Data items
····················

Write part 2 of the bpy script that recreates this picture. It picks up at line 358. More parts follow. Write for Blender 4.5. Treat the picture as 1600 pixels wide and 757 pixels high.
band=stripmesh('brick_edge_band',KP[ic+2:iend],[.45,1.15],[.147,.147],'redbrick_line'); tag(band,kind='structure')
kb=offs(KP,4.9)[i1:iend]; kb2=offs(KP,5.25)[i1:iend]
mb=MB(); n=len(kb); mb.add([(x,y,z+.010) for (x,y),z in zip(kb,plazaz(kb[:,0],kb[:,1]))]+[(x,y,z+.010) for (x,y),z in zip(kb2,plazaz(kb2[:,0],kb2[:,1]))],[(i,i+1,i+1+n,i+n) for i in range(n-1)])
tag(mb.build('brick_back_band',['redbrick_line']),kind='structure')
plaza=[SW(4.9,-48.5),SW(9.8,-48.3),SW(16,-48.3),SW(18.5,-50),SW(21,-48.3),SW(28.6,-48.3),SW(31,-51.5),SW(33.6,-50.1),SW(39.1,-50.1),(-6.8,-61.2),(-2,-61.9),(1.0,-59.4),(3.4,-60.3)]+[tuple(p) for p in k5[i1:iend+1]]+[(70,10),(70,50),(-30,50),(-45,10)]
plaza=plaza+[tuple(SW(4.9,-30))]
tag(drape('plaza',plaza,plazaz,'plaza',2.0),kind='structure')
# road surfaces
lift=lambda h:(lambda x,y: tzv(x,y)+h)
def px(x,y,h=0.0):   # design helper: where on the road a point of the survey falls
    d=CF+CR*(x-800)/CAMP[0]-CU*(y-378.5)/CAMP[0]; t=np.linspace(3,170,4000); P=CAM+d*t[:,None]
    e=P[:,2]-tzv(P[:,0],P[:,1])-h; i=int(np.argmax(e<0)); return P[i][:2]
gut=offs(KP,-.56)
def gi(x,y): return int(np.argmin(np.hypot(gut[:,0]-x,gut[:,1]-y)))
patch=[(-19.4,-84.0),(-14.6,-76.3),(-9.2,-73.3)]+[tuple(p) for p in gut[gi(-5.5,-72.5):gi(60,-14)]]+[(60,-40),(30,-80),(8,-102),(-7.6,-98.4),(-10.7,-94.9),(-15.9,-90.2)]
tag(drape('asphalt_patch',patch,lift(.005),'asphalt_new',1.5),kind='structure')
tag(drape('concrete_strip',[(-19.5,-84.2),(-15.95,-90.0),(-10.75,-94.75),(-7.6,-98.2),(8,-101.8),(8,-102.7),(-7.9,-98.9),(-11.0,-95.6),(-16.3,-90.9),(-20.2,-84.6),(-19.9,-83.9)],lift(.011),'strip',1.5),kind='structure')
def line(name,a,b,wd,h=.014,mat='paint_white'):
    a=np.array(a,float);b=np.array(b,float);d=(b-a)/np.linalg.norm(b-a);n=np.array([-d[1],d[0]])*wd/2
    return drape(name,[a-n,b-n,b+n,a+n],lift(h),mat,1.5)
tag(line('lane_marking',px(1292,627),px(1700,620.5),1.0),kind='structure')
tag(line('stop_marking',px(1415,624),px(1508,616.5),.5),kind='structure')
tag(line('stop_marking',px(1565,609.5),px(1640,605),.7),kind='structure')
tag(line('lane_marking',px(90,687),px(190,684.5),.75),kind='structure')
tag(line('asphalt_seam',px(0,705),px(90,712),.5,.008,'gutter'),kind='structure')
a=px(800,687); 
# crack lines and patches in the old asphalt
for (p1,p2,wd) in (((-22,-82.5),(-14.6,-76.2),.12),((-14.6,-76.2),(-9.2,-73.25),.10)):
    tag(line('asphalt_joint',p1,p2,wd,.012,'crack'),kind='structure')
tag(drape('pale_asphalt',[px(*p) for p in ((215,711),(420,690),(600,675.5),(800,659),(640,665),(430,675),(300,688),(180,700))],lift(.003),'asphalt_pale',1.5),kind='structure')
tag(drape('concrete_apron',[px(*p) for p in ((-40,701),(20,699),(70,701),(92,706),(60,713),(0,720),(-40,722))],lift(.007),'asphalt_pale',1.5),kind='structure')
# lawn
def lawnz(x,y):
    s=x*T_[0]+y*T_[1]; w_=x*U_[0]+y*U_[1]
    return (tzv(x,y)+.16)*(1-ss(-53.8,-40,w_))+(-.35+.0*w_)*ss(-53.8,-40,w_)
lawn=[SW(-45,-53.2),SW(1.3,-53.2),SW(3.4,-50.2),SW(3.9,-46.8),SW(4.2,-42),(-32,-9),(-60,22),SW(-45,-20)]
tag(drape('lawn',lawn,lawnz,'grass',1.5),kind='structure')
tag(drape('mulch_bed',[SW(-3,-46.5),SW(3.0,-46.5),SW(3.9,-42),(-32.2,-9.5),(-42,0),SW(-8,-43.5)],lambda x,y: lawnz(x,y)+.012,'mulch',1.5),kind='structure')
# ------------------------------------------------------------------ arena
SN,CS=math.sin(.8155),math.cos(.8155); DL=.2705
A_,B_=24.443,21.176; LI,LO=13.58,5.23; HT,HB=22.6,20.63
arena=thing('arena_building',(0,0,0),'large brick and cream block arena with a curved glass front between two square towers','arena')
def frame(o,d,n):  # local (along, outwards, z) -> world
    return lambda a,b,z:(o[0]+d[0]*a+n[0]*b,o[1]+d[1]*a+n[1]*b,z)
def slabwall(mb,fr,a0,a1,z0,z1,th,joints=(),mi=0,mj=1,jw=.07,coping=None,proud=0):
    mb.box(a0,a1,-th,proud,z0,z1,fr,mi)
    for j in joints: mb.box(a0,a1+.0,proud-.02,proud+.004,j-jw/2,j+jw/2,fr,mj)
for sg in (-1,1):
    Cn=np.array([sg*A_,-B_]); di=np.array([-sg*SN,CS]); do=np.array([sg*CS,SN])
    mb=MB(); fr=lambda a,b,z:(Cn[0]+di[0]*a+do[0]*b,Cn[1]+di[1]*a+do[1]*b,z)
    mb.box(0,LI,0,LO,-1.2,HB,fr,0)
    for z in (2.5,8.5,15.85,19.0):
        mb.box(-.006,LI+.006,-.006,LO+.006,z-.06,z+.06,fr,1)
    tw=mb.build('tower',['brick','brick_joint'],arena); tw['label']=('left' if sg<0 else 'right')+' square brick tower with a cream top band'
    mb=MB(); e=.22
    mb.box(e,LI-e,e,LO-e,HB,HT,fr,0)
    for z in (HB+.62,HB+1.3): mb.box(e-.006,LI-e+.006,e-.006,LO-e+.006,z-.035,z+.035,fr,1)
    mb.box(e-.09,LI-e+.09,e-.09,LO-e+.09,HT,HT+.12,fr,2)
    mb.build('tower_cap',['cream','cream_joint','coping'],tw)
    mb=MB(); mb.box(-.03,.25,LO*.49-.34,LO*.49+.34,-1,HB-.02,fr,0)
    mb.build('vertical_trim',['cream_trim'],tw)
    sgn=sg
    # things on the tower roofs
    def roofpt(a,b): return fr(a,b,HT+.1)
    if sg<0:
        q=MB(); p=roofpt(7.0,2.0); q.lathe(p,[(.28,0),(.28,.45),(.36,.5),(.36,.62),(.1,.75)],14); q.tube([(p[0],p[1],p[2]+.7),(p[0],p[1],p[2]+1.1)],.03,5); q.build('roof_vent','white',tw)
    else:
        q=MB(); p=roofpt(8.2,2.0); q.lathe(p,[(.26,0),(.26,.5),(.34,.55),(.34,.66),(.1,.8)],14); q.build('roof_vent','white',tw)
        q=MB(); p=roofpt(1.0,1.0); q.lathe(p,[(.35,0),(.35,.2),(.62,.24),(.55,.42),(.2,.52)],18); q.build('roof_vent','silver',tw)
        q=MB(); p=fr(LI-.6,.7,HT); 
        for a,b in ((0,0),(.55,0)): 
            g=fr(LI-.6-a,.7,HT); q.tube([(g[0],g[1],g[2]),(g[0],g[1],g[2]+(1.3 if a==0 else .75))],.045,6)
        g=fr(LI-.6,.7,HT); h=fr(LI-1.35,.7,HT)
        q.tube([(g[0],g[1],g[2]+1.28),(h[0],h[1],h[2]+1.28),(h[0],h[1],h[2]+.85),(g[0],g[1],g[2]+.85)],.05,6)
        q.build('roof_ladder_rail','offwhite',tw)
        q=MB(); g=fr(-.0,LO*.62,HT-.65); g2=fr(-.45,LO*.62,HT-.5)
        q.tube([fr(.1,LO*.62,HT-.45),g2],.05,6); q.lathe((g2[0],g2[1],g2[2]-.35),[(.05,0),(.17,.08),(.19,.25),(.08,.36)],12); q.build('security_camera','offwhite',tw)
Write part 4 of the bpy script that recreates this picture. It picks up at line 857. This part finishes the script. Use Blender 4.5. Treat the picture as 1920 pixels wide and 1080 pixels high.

····················

• **PROBLEM TO SOLVE**
Review the material and copy each line in which the word "part" appears.

• **TASK OUTPUT**
Write part 2 of the bpy script that recreates this picture. It picks up at line 358. More parts follow. Write for Blender 4.5. Treat the picture as 1600 pixels wide and 757 pixels high.
Write part 4 of the bpy script that recreates this picture. It picks up at line 857. This part finishes the script. Use Blender 4.5. Treat the picture as 1920 pixels wide and 1080 pixels high.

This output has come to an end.